Tuesday, February 25, 2014

what happens when you hit that three notes.

Like jeans that faded after each wash, like water that evaporates, like stains in your pan, the person one was once so obsessed with would eventually roll out regardless of the bearer's will, whether is it to hold on to, or to forget. Feelings are compressed like mental pills in forms of songs, pathways, scents or change of seasons. They're neither good or bad though: sometimes you couldn't help but half-consciously taking one and to hell with reasoning.

Songs are the strongest memory-striker of mine. Everything that has been long gone could hit me back in three notes. Need not more than that. And here comes a wave of reminiscence by the window - very same spot, minus the rain the daydreaming the affectionate exchanges. Sigh.
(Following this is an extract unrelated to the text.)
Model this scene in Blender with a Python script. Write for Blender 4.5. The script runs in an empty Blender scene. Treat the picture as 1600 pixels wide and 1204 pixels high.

Me and this one person share the same surname, surprisingly. In fact, it seems that we always have loose connections that would never trace back to us: we were not meant to be. Such is life, you pick up in a stranger few of the most intimate moments, then the drums roll and the scene changes; afterwards all that is left is the vague recall that once was this stranger you shared loose links with. Like distant-related surname.

I think events (or people) like those are (involuntarily) much needed. There will be a point where I would ask for nothing but a sanctuary but till then, unresolved stories make it a life. One of high hopes, uncertainty, floatlessness, of panda eyes and question marks. Unresolved stories drive me insane for sometimes, but they also give me the reality check of fuck off and let's never see each other again.